Duggan sets agenda in third annual State of the City address

Detroit Mayor Mike Duggan delivers his third annual State of the City address.

- Detroit Mayor Mike Duggan delivered his third State of the City address on Tuesday evening, touting achievements and laying out an agend for the upcoming year.

He said the way to succeed is working together.

"You would see the mayor and the council bitterly fighting as the city spiralled into bankruptcy," he said during his address, referring to the previous state of the city. "What you are seeing today is very different. You see a mayor and a council working in partnership to rebuild the city."

The mayor highlgihted what's going right in the city from his view -- 4,000 homes torn down, which is 3,00 more than all of Ohio. As for the homes still standing, mroe than 60 neighborhoods have grown in sales price. He also talked about what he claims will go right this year.

"We're going to find a way to recognize your contribution and start to improve your pay for all of our firefighters and EMTs," Duggan said.

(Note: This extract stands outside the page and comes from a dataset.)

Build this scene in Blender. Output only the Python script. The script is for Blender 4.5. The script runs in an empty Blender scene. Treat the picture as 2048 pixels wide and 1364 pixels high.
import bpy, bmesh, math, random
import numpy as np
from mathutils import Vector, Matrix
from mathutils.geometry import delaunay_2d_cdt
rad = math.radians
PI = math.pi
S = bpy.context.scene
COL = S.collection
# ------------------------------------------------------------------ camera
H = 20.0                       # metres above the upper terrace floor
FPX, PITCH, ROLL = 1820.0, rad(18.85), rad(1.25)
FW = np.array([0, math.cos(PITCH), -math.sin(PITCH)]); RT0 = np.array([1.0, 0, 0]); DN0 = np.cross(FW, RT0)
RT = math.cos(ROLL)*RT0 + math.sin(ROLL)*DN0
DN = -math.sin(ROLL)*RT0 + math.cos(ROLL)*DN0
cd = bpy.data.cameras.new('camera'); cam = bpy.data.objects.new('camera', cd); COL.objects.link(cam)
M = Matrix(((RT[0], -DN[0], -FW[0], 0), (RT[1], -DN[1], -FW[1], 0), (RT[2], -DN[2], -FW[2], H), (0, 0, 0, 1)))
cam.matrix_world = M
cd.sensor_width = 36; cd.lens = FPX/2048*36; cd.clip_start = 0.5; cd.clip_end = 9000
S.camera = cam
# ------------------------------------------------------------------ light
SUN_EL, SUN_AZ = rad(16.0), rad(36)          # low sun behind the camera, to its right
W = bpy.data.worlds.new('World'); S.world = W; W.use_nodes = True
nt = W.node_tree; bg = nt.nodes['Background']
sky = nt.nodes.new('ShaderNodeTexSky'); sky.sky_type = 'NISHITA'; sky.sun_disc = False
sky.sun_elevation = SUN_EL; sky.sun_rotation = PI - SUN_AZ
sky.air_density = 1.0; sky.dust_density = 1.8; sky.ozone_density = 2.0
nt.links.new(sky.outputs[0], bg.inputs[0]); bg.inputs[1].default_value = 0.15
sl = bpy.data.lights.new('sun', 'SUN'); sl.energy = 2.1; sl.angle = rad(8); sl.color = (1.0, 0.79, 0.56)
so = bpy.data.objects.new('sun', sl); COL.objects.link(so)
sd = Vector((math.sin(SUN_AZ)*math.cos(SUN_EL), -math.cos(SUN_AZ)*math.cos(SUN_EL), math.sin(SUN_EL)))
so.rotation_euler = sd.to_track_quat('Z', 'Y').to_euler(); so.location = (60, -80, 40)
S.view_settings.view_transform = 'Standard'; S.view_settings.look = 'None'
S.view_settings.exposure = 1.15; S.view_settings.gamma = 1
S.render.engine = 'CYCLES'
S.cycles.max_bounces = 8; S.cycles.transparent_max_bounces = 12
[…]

He said now is the time to act on problems for the future: "The cloud that's looming is that the latest report shows we have a $491 million deficient in a pension fund, which starts to come due in 2024."

The mayor said all officers will start wearing body cameras this year to restore trust with the community. But Duggan said the key lies with getting people to move back and that means taking care of the school systems that ranks last in the country in achievement and preventing it from falling into financial ruin.

"I will be up in Lansing pushing every single day to have the public schools back in the hands of elected school board," he said. "I also do believe there is a role for a mayor in what I call the Detroit Education Commission, because right now, what's happening in this city is schools open and clsoe with no pattern."

State Sen. Geoff Hansen (R-Hart) said his package of pills could bring changes early as next month.

"People of Detroit have to control their own destiny," he said. "We have to make sure that they are the ones who make the decisions. If they buy in, there's nothing they can't do."

Duggan urged everyone in attendance and people watching at home to call their local lawmakers and tell them how they feel about the emergency manager, particularly when it comes to the DPS system. He said no matter where you stand on the issue, your voice should be heard.